Real/complex differentiable function

[Maybe_Memorie]

Homework Statement

Is the following function real and complex-differentiable everywhere?

f(z) = Re(z)

Homework Equations

Cauchy-Riemann equations f_y = if_x

The Attempt at a Solution

Let z = x + iy, z₁ = x - iy

Re(z) can be defined by Re(z) = (z + z₁)/2

A function is ℝ-differentiable if
f(z+Δz) - f(z) = f_x(z)Δx + f_y(z)Δy + Ω(Δz)
and
Ω(Δz)/Δz -> 0 as Δz -> 0.

Δz = Δx + iΔy


So, f(z+Δz) = (z + Δz + (z + Δz)₁)/2
= x + Δx

So f(z+Δz) - f(z) = Δx

f_x(z)Δx = ∂f/∂x (Δx) = ∂x/∂x (Δx) = (Δx)
f_y(z)Δy = 0

f(z+Δz) - f(z) = f_x(z)Δx + f_y(z)Δx + Ω(Δz)
So Δx = Δx + Ω(Δz)
Thus Ω(Δz) = 0 and evidently 0/Δz -> 0 as Δz -> 0.

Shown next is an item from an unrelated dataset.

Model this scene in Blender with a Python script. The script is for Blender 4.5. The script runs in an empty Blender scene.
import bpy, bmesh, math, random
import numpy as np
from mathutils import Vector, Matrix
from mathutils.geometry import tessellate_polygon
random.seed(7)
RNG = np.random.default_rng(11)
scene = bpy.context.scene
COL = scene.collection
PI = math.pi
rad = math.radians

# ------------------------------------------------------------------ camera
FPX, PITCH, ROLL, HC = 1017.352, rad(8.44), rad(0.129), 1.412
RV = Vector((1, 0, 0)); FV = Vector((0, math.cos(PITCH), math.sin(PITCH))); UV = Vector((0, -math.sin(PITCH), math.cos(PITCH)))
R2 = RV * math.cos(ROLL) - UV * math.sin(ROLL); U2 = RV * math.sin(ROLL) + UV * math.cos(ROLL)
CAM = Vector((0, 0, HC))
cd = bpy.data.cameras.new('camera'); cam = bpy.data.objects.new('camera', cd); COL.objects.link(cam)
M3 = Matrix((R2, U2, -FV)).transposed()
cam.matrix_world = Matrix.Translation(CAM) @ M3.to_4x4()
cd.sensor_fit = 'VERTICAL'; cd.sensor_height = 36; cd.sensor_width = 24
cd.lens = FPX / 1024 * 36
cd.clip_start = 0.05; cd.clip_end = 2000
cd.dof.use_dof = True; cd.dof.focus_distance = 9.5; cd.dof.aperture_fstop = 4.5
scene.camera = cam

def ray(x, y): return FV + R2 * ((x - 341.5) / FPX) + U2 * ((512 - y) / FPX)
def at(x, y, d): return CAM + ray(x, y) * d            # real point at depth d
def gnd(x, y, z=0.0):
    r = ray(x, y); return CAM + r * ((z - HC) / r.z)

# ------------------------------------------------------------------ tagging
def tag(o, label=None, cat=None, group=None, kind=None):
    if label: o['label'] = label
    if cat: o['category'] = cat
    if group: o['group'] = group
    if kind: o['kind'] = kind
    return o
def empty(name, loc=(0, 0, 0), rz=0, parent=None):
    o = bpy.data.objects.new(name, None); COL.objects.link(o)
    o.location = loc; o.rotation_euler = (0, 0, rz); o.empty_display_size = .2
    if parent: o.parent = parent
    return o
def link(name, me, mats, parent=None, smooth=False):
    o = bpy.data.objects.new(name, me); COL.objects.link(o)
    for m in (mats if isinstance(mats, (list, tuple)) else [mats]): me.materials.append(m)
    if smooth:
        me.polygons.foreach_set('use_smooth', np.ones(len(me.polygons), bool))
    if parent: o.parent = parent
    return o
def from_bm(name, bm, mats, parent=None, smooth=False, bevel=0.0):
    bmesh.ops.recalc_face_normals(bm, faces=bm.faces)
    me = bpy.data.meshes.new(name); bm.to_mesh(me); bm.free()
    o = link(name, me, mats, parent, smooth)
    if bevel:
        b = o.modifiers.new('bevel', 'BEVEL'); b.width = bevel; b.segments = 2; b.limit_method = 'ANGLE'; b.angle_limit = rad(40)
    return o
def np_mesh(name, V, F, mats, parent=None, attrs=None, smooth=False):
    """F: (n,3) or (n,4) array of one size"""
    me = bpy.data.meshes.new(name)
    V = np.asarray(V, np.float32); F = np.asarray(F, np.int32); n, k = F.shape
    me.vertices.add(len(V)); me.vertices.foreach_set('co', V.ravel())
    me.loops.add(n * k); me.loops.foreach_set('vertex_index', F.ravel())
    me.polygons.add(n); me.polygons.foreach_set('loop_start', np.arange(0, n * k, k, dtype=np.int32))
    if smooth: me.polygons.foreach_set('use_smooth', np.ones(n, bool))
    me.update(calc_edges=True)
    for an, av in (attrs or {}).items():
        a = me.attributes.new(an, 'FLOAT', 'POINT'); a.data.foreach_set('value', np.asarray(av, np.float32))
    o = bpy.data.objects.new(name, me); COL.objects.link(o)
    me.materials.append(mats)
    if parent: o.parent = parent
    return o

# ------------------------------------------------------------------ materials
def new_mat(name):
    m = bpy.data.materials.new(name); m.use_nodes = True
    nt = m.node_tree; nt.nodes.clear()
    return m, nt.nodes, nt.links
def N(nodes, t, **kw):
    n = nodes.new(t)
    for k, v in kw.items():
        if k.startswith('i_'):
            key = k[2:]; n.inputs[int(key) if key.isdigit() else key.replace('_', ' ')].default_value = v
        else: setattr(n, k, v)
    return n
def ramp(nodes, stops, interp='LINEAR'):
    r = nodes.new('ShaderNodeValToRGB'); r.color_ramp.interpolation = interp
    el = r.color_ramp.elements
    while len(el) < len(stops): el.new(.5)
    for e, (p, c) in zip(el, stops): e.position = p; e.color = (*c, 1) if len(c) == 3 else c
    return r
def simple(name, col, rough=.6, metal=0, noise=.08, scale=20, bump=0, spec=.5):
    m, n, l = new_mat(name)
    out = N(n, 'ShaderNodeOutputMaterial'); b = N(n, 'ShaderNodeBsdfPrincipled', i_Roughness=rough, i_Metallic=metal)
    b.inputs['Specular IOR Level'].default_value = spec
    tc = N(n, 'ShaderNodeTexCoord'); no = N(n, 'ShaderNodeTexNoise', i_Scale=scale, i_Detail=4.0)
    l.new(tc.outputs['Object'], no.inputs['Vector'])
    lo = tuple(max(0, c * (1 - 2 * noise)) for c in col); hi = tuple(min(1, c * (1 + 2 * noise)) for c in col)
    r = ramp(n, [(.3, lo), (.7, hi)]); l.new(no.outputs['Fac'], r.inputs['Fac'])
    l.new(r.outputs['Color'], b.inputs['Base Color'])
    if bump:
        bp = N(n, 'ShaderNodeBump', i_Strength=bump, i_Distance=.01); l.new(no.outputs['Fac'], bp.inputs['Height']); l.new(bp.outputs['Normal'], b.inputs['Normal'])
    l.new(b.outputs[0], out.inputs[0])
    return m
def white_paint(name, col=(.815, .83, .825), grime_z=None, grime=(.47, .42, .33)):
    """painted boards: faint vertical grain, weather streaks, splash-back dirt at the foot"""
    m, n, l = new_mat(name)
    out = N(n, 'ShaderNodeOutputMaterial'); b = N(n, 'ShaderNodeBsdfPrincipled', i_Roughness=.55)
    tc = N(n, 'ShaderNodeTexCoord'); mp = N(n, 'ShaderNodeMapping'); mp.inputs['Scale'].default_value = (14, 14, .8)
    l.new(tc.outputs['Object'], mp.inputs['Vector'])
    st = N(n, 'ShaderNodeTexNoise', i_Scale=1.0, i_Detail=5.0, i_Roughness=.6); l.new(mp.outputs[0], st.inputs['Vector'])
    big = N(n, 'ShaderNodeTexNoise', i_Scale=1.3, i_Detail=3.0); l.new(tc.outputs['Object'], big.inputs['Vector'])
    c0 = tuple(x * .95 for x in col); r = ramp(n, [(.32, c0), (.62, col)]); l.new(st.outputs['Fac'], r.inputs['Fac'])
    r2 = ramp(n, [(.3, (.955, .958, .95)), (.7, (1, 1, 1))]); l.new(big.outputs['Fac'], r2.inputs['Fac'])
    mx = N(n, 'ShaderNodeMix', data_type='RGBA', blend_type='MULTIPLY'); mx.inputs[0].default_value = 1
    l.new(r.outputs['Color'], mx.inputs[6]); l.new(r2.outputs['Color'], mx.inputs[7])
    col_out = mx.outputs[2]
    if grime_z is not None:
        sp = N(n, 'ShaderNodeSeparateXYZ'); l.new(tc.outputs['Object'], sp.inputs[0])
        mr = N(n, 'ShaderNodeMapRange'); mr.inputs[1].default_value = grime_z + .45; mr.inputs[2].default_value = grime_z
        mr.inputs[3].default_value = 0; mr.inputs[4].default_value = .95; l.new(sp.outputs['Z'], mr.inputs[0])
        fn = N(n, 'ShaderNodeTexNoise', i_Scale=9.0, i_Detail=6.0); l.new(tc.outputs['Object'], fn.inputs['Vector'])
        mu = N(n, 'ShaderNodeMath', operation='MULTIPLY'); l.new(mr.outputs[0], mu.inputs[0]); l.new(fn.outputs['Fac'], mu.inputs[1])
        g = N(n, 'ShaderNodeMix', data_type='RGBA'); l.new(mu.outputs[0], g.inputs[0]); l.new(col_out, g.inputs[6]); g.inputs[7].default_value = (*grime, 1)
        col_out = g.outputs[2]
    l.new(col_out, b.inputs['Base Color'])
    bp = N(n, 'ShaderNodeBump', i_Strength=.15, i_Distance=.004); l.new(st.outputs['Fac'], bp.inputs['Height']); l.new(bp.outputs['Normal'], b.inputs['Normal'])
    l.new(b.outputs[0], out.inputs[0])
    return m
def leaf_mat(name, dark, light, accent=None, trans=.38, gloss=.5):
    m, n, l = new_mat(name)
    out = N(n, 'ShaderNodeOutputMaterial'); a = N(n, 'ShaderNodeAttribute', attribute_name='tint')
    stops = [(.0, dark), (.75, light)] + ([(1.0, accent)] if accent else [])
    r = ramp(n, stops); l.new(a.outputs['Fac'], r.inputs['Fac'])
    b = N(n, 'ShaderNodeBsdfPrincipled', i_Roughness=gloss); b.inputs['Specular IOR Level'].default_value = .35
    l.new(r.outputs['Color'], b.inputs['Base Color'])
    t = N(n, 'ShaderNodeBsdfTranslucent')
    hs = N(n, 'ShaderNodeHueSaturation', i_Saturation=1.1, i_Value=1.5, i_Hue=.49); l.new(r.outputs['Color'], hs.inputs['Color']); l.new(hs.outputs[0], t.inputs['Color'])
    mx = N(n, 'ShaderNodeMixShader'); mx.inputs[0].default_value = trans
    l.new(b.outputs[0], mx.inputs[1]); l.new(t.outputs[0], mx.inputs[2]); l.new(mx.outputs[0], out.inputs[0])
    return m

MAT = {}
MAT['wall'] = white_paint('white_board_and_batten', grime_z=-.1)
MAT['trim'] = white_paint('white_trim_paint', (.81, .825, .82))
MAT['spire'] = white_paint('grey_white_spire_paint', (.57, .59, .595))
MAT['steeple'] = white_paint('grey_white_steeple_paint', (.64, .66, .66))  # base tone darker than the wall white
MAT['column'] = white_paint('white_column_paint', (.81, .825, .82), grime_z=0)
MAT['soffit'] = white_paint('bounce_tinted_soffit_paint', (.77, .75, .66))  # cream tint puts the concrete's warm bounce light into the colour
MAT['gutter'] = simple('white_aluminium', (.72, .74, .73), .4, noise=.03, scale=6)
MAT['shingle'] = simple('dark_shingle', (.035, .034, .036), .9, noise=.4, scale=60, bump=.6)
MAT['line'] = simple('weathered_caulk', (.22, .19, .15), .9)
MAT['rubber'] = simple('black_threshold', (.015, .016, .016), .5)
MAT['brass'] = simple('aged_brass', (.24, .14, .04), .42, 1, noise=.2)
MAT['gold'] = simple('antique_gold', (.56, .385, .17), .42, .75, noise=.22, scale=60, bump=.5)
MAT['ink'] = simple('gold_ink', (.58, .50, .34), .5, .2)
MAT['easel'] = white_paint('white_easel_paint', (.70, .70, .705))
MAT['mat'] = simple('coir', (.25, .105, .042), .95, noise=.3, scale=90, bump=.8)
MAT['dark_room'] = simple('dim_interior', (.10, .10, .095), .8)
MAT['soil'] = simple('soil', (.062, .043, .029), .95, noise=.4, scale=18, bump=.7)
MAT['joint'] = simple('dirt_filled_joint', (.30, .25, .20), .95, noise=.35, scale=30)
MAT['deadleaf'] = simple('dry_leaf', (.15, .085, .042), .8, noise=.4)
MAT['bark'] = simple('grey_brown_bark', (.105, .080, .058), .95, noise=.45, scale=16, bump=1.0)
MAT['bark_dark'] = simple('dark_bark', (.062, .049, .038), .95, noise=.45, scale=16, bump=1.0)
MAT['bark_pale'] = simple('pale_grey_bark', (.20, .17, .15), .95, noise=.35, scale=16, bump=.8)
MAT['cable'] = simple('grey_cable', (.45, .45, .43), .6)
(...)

So f(z) is ℝ-differentiable everywhere.


I know from a theorem that if f is ℝ-differentiable and satisfies the Cauchy-Riemann equations then it is ℂ-differentiable.


f_y = if_x

f_y = 0
if_x = i

So f does not satisfy the equations, hence not ℂ-differentiable.


Is this correct?

 

[obafgkmrns]

You've shown that Re(z)_y ≠ iRe(z)_x. The Cauchy-Riemann condition is f_y = if_x. What's the logical conclusion? ;o)

 

[Maybe_Memorie]

You've shown that Re(z)_y ≠ iRe(z)_x. The Cauchy-Riemann condition is f_y = if_x. What's the logical conclusion? ;o)

I'm sorry? What do you mean?

f(z) is Re(z).

 

[HallsofIvy]

His point is that Re(z) does NOT satisfy the Cauchy-Riemann equations.

 

[Maybe_Memorie]

So f is not complex differenctiable?